Maddux's contribution? A home run, the capstone moment on a day in which the Cubs -- riding Boston pitching and a southwesterly breeze -- launched four balls over the ivy walls, cranked out 20 hits, and beleaguered the Red Sox, 14-6.
The Red Sox waited 89 years for this?
Boston had never before visited Chicago's North Side ballpark, which opened in 1916. The 1918 World Series vs. the Cubs? That was staged at Comiskey Park. At long last they arrived here yesterday morning to a playoff-size media crowd. Even principal owner John W. Henry sat on the Sox bench during batting practice. Looking around, he deemed Wrigley ''a country fair without the advertising."
But, by the time Maddux had taken John Halama deep to make it 11-2 Cubs, the Sox may have felt like the muscular kid at the fair who watches a runt step up, struggle to lift the hammer, and proceed to ring the bell.
The difficulty for the Sox, then, is answering the bell. They've won only 11 of 26 games dating to May 13, they've allowed 13 or more runs four times in that span, and they've been failed more than anything by their starting pitching.
''We've gotten ourselves in too many games where we're down early," down manager Terry Francona said postgame/mortem. ''That's not an easy way to do things. [Thursday] we got everybody rest, we're an hour into this game, and we're already concerned about the bullpen. That's a tough way to do it."
What Francona was getting at is this: In the last 26 games, Sox starters have gone 6-12 with a 6.46 ERA. Arroyo yesterday lasted only four innings -- 10 hits (two home runs), 7 runs, 0 walks, 4 strikeouts -- and had the Sox in a 3-0 hole after two innings and 7-1 after three.

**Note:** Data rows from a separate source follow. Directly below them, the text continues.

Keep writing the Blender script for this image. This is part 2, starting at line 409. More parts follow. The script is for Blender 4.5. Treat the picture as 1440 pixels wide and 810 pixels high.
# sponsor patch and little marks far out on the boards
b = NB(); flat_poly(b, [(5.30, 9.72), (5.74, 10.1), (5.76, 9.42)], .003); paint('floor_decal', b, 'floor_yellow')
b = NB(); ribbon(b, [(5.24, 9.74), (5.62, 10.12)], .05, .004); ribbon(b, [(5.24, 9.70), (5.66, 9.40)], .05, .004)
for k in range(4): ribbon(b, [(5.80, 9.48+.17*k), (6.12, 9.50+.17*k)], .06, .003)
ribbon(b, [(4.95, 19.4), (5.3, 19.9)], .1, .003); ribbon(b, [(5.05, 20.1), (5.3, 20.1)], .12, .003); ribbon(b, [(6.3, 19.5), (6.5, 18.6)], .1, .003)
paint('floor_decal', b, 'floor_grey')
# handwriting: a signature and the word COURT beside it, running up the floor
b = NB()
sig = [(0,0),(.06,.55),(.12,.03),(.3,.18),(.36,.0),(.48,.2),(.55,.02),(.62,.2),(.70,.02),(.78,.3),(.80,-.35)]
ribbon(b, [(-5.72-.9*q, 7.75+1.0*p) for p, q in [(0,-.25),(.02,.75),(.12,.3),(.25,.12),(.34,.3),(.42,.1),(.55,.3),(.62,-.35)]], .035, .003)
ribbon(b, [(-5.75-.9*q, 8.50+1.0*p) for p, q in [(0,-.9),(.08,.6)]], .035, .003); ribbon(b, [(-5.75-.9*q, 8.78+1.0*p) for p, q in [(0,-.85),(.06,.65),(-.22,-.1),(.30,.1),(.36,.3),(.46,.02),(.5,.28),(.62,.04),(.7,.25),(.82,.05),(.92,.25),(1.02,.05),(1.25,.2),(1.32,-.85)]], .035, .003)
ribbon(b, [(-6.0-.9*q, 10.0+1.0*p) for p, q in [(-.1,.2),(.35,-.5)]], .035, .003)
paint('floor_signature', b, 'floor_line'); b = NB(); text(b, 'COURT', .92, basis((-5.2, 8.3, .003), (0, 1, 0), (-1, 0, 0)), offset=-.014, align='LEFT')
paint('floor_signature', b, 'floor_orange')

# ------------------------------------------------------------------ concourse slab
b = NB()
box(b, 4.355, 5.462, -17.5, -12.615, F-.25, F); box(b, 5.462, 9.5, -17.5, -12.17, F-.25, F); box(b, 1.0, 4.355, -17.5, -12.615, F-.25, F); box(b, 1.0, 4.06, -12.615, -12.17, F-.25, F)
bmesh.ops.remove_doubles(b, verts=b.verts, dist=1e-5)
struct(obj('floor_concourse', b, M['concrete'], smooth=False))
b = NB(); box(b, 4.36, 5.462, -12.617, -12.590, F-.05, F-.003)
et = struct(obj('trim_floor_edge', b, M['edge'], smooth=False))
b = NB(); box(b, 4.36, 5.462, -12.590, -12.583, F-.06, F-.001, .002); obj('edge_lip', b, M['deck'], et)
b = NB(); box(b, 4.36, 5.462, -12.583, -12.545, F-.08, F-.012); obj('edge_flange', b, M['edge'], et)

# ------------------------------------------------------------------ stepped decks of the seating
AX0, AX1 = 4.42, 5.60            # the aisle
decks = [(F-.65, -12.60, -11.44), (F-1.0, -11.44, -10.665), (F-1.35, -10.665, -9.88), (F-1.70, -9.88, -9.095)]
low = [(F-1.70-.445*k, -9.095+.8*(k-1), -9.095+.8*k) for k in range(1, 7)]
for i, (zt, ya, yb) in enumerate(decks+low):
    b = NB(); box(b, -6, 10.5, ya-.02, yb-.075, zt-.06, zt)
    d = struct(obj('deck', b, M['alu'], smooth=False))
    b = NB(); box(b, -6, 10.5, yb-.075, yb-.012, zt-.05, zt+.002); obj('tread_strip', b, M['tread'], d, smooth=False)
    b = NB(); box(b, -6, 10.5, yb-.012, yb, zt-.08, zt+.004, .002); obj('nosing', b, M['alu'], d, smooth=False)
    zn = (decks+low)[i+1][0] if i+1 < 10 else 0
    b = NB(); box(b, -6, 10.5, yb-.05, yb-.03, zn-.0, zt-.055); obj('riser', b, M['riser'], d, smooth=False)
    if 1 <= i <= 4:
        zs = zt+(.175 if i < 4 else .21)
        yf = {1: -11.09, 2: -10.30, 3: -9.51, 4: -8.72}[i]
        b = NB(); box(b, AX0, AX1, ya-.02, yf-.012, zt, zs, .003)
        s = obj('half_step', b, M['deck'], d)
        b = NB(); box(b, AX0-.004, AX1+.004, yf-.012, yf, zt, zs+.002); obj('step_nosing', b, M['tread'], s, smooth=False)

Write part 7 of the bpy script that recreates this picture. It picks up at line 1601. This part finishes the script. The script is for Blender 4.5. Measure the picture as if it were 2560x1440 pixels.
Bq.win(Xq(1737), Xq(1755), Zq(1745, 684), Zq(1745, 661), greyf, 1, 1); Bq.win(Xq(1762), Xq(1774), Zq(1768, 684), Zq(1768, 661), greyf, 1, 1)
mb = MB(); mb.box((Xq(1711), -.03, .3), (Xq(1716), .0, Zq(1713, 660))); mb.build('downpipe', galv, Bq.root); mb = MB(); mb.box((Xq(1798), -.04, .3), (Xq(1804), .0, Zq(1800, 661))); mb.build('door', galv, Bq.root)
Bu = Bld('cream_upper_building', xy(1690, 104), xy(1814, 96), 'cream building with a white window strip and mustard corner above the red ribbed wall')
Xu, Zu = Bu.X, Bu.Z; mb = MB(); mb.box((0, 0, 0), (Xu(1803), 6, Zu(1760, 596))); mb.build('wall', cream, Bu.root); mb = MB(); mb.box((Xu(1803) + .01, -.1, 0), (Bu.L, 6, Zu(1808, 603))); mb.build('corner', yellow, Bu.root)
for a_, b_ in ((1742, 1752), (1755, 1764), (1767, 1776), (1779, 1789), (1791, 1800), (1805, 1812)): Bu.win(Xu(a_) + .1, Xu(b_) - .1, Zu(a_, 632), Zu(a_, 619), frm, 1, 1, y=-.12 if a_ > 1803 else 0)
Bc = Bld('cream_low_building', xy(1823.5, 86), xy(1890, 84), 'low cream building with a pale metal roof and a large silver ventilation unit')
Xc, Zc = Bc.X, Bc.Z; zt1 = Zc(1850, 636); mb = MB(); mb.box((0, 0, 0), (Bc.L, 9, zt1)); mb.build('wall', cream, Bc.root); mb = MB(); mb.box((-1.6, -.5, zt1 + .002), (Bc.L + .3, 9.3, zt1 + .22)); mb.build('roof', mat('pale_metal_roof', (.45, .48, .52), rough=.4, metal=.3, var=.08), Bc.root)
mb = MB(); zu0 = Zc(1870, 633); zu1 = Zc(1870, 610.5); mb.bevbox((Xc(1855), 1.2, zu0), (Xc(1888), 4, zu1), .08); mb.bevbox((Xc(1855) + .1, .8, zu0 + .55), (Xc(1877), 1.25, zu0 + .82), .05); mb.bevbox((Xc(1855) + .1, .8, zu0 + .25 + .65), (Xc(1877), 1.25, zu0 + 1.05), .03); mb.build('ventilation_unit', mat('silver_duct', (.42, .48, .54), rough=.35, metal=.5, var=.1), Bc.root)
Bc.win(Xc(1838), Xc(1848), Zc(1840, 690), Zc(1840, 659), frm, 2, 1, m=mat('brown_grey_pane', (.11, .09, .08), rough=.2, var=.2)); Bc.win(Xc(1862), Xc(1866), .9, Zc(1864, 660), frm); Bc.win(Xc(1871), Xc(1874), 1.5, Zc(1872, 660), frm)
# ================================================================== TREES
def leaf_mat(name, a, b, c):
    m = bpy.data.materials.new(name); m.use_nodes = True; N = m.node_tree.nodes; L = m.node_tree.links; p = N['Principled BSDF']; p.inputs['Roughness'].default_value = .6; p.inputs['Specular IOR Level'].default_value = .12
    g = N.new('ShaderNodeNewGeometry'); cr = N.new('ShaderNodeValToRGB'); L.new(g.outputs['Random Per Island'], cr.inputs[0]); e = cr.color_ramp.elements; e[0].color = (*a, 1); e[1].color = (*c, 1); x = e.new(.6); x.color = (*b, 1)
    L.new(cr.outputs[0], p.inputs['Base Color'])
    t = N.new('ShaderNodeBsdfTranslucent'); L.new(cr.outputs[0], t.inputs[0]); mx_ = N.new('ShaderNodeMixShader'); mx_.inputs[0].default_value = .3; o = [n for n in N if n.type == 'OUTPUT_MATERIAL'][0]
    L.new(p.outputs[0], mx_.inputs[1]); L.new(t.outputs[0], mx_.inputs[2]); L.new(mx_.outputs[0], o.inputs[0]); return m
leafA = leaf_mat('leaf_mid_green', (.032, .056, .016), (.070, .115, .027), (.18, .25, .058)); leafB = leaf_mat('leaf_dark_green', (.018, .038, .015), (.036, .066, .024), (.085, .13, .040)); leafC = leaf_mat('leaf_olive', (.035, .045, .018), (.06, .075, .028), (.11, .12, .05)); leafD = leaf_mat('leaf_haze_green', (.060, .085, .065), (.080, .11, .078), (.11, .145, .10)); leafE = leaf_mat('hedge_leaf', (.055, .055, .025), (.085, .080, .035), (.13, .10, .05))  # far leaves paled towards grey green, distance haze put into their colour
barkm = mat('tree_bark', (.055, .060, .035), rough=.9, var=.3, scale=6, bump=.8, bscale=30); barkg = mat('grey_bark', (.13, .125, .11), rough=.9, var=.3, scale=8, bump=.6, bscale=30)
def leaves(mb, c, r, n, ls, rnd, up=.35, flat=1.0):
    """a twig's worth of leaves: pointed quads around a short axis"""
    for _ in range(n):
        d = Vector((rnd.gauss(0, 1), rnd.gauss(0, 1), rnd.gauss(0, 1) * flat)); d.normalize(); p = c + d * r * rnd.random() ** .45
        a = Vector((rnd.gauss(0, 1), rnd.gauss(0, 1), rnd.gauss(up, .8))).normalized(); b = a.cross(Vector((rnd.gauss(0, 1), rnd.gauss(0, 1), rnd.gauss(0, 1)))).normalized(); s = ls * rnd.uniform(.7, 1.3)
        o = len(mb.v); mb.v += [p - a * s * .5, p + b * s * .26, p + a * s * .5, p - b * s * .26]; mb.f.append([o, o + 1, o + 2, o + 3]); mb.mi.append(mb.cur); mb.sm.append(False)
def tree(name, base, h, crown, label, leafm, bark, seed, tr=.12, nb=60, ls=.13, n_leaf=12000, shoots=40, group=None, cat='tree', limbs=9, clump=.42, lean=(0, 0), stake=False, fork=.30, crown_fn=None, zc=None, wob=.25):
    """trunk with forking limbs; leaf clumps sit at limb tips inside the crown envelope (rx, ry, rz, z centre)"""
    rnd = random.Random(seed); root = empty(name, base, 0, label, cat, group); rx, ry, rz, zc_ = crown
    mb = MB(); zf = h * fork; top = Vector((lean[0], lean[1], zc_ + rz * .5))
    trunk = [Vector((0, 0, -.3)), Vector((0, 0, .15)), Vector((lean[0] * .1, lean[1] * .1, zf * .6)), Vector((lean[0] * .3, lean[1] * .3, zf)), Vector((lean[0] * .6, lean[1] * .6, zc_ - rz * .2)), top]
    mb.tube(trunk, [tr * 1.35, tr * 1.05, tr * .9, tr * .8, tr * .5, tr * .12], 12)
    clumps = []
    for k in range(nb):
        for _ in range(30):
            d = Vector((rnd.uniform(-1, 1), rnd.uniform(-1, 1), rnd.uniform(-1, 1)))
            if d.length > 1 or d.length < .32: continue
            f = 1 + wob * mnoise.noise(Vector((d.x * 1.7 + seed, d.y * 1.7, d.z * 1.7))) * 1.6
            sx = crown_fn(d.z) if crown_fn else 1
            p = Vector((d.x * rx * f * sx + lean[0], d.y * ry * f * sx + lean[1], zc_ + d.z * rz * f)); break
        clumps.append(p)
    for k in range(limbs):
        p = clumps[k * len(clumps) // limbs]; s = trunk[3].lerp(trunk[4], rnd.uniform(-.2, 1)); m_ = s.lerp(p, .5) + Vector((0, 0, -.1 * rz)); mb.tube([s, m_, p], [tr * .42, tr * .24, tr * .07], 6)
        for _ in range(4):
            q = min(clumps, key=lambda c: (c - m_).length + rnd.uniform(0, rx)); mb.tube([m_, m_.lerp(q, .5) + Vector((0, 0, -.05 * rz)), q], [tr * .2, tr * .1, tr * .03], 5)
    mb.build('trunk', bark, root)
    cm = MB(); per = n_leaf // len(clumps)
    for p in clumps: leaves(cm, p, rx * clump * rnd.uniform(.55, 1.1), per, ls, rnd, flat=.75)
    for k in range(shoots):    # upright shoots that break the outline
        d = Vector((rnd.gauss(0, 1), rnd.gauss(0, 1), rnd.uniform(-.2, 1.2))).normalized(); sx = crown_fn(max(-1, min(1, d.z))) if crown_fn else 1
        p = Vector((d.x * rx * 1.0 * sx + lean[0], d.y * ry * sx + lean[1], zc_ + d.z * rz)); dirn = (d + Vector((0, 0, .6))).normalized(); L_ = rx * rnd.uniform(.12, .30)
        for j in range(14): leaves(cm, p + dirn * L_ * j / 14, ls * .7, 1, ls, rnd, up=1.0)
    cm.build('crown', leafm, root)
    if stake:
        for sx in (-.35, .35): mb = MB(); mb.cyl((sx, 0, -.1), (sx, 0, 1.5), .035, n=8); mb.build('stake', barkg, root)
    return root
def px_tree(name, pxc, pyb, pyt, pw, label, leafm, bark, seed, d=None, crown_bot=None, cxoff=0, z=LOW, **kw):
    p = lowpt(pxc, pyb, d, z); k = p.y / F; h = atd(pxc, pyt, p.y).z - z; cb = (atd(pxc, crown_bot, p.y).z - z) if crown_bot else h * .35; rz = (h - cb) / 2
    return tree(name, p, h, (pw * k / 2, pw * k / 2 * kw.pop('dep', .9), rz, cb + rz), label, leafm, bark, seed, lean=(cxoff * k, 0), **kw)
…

In those 26 games, Arroyo and rest of the rotation coughed up 69 runs in the first two innings.
''I still believe we have good enough pitching, good enough players, to win games," said Francona, who has been without his ace, Curt Schilling, for seven weeks now.
''We just haven't done a good enough job."
Asked if he has enough personnel options and the room to change players' roles, Francona answered in the affirmative but stood by his current stock.